» STATED EXERCISE: Give back exactly the lines that run from the beginning of the entries to the line containing "(.06, .003, .16)).build('hang_tag', 'label', gp)", both included, and nothing else.

» DATA FOR THIS EXERCISE:
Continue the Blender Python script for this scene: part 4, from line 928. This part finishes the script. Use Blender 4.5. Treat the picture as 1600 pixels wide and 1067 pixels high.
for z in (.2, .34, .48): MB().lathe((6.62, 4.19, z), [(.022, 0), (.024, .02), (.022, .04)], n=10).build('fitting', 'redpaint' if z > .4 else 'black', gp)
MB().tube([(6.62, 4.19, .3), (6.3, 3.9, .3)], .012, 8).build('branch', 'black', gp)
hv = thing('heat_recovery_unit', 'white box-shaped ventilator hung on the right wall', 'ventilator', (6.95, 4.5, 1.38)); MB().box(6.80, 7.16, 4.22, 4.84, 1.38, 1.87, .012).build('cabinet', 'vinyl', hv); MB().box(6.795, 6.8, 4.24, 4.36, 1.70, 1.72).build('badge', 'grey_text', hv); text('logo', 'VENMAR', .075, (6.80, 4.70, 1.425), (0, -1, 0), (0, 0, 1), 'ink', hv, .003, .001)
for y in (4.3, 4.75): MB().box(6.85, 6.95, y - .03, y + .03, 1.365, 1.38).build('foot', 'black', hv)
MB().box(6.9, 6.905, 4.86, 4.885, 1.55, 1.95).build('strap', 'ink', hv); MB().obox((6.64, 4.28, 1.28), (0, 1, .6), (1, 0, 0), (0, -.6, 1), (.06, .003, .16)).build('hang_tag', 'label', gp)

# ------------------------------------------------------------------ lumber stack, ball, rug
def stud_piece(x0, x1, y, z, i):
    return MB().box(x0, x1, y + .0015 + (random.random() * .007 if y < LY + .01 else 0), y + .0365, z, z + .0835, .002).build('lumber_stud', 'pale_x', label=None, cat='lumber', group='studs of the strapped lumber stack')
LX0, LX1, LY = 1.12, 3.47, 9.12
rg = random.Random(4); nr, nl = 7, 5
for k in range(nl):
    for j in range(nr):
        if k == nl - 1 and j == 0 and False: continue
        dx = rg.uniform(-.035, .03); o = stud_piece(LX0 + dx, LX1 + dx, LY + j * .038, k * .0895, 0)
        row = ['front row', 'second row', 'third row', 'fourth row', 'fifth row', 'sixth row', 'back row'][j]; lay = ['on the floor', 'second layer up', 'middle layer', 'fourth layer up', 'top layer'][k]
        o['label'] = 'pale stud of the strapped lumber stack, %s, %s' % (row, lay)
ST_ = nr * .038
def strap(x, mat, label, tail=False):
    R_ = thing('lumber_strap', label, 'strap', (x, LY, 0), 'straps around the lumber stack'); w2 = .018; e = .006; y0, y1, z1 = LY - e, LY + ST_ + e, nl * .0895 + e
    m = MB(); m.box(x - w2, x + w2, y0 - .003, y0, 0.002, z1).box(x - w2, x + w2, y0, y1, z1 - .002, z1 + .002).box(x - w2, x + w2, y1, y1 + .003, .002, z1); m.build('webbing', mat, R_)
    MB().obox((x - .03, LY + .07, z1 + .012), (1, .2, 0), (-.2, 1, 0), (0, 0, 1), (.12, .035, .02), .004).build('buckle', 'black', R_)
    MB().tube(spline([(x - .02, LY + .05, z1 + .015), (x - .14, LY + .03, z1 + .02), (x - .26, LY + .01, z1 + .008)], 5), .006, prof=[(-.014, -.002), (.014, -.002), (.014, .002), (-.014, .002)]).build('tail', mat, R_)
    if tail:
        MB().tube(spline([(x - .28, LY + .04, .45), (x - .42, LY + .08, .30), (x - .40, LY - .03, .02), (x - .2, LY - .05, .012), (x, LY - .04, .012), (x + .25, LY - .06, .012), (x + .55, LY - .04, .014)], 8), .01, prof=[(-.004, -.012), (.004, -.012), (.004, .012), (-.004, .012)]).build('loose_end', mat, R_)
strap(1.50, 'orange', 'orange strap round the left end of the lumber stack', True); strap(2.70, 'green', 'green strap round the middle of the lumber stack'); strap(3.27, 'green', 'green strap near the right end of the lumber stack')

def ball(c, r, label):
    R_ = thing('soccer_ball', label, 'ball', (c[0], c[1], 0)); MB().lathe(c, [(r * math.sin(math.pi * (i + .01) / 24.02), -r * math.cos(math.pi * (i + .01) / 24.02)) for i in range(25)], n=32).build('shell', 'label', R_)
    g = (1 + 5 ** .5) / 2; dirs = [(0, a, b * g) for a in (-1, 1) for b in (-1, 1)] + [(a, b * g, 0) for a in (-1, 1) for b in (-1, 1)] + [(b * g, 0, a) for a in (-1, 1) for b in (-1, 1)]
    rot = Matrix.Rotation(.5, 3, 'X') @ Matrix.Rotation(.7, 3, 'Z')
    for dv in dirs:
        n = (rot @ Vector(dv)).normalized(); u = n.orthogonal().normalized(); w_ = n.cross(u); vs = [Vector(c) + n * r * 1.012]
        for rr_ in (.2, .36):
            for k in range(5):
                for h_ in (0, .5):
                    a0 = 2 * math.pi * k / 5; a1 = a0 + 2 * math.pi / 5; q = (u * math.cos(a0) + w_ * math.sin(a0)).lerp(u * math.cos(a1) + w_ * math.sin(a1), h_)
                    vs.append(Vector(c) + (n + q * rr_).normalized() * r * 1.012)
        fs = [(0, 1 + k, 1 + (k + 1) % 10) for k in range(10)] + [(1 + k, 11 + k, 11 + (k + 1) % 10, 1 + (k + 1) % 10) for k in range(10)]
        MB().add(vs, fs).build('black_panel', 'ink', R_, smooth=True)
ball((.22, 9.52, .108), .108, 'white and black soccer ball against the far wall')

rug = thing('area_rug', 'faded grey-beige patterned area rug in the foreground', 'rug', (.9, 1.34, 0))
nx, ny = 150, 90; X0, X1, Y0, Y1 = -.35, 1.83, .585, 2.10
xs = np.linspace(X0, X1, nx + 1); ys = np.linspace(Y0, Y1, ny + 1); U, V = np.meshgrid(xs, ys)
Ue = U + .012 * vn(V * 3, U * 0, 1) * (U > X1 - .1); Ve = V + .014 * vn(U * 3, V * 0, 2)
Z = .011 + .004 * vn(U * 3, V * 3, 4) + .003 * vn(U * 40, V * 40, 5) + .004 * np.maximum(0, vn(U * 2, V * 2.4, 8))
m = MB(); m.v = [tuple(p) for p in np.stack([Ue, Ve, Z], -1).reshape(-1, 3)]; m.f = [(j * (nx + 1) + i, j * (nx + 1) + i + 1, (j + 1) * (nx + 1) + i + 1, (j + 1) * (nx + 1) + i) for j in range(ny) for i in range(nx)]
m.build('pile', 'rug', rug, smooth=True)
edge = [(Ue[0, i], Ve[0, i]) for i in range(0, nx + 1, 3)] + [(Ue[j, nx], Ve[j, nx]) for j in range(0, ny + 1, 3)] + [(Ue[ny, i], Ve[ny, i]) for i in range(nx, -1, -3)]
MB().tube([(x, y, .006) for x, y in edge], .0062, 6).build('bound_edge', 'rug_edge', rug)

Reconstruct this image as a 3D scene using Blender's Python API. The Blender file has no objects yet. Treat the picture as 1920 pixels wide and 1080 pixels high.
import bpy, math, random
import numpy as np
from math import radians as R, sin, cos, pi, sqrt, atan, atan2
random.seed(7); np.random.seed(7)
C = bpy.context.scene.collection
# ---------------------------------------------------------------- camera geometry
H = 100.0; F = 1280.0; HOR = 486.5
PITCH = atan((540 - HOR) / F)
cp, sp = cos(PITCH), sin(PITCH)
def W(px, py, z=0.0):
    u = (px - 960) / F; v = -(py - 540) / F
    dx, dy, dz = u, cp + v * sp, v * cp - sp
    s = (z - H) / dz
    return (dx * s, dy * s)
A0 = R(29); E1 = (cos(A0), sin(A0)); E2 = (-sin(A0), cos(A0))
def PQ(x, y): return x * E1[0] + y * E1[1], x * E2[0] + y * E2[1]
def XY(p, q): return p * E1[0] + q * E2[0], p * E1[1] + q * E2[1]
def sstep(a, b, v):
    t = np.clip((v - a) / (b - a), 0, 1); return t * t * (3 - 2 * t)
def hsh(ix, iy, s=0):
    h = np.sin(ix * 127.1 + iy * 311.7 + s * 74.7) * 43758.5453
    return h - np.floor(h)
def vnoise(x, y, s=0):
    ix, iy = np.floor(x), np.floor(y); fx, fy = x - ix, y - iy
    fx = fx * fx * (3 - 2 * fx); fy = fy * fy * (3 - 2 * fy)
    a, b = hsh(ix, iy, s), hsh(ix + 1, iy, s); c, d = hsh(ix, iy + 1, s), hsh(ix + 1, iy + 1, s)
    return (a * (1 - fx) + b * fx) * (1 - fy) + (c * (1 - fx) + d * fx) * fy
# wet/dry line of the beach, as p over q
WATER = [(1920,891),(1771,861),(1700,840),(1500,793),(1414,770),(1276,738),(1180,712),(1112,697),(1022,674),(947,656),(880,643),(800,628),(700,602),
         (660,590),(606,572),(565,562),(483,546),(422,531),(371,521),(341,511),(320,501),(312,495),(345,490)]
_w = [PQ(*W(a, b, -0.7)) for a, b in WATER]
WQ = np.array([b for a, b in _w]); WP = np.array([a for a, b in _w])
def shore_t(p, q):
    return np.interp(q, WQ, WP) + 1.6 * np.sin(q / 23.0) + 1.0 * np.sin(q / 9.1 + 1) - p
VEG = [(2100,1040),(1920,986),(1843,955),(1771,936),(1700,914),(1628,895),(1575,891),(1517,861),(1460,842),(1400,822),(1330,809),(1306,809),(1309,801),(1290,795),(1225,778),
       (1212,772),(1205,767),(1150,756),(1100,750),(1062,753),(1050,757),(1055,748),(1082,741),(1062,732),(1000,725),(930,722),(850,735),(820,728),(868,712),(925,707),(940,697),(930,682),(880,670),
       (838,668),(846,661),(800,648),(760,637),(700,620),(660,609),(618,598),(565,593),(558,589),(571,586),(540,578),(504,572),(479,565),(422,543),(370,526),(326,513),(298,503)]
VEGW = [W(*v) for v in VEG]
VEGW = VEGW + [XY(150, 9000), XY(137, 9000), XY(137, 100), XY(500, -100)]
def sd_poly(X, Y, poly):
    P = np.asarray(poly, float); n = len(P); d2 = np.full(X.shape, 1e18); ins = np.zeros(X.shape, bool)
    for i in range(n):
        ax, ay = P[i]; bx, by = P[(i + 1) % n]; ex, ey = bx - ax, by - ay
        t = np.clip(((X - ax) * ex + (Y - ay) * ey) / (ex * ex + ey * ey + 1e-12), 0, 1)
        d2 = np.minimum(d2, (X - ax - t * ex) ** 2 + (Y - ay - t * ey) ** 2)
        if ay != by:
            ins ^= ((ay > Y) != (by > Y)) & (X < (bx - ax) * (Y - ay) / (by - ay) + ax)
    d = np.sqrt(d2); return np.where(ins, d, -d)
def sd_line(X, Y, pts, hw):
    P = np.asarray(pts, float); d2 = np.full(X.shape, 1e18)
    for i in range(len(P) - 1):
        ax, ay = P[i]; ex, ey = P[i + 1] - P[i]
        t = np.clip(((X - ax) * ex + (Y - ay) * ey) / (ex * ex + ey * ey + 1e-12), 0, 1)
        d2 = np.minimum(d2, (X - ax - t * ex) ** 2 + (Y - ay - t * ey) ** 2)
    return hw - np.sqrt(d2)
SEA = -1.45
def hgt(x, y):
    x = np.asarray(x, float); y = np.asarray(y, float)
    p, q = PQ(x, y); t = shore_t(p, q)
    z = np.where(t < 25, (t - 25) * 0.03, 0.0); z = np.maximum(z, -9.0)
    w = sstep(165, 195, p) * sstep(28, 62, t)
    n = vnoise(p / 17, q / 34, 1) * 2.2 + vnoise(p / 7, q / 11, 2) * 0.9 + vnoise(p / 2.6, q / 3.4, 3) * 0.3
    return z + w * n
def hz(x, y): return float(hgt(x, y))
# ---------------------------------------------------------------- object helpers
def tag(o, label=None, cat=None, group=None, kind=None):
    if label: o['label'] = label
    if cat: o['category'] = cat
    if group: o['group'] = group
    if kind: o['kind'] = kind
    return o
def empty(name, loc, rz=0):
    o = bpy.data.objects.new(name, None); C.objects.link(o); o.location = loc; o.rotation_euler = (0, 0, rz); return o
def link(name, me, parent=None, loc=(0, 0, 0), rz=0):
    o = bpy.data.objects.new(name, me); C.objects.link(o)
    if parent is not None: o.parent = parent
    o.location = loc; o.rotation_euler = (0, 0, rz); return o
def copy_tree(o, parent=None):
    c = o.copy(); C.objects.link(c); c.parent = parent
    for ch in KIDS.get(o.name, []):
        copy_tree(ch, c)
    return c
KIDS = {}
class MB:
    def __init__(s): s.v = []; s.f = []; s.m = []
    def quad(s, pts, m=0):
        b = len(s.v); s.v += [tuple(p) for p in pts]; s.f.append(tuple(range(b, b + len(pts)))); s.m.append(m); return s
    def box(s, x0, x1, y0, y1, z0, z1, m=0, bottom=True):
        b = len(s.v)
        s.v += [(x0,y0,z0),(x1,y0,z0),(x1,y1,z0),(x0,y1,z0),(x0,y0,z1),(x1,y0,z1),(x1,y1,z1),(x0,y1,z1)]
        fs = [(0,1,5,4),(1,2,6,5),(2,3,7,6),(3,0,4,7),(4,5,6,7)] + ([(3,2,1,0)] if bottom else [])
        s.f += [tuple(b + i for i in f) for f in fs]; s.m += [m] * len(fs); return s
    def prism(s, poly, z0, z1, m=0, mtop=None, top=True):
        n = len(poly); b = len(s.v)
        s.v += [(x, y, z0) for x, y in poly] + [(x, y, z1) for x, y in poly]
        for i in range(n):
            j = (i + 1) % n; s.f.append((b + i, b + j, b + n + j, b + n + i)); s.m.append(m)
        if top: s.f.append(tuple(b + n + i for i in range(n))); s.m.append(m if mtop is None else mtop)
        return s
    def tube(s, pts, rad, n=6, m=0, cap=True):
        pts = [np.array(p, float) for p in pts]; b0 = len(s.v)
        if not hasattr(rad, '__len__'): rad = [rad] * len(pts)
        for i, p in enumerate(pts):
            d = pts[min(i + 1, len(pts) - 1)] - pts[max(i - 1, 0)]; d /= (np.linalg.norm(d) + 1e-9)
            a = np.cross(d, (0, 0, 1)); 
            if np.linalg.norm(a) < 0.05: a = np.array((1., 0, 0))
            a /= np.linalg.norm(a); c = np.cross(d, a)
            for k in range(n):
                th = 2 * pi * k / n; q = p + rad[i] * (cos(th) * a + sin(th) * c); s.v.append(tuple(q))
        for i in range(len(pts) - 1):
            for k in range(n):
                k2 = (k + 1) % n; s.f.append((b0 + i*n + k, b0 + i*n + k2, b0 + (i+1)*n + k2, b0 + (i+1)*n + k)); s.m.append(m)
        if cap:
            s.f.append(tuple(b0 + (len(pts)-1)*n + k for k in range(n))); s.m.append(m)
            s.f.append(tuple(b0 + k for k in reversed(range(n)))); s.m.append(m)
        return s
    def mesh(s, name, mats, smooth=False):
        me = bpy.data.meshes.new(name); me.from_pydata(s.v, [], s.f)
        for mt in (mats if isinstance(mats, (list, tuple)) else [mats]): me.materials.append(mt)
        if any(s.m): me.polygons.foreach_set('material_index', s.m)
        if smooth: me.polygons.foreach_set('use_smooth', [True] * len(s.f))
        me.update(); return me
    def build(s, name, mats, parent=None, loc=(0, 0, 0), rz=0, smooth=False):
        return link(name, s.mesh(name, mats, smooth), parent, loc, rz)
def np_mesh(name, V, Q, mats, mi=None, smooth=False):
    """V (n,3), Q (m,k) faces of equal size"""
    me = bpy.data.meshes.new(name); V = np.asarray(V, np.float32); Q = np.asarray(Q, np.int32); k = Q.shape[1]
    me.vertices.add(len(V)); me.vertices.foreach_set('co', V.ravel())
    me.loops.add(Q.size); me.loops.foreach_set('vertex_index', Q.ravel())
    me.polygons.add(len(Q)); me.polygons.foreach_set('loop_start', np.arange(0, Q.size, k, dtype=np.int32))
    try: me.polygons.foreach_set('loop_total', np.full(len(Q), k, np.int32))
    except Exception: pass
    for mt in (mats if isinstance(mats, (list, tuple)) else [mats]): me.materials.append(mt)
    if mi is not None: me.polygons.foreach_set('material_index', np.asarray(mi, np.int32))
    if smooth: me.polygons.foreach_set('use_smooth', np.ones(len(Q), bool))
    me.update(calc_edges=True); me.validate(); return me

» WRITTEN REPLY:
Continue the Blender Python script for this scene: part 4, from line 928. This part finishes the script. Use Blender 4.5. Treat the picture as 1600 pixels wide and 1067 pixels high.
for z in (.2, .34, .48): MB().lathe((6.62, 4.19, z), [(.022, 0), (.024, .02), (.022, .04)], n=10).build('fitting', 'redpaint' if z > .4 else 'black', gp)
MB().tube([(6.62, 4.19, .3), (6.3, 3.9, .3)], .012, 8).build('branch', 'black', gp)
hv = thing('heat_recovery_unit', 'white box-shaped ventilator hung on the right wall', 'ventilator', (6.95, 4.5, 1.38)); MB().box(6.80, 7.16, 4.22, 4.84, 1.38, 1.87, .012).build('cabinet', 'vinyl', hv); MB().box(6.795, 6.8, 4.24, 4.36, 1.70, 1.72).build('badge', 'grey_text', hv); text('logo', 'VENMAR', .075, (6.80, 4.70, 1.425), (0, -1, 0), (0, 0, 1), 'ink', hv, .003, .001)
for y in (4.3, 4.75): MB().box(6.85, 6.95, y - .03, y + .03, 1.365, 1.38).build('foot', 'black', hv)
MB().box(6.9, 6.905, 4.86, 4.885, 1.55, 1.95).build('strap', 'ink', hv); MB().obox((6.64, 4.28, 1.28), (0, 1, .6), (1, 0, 0), (0, -.6, 1), (.06, .003, .16)).build('hang_tag', 'label', gp)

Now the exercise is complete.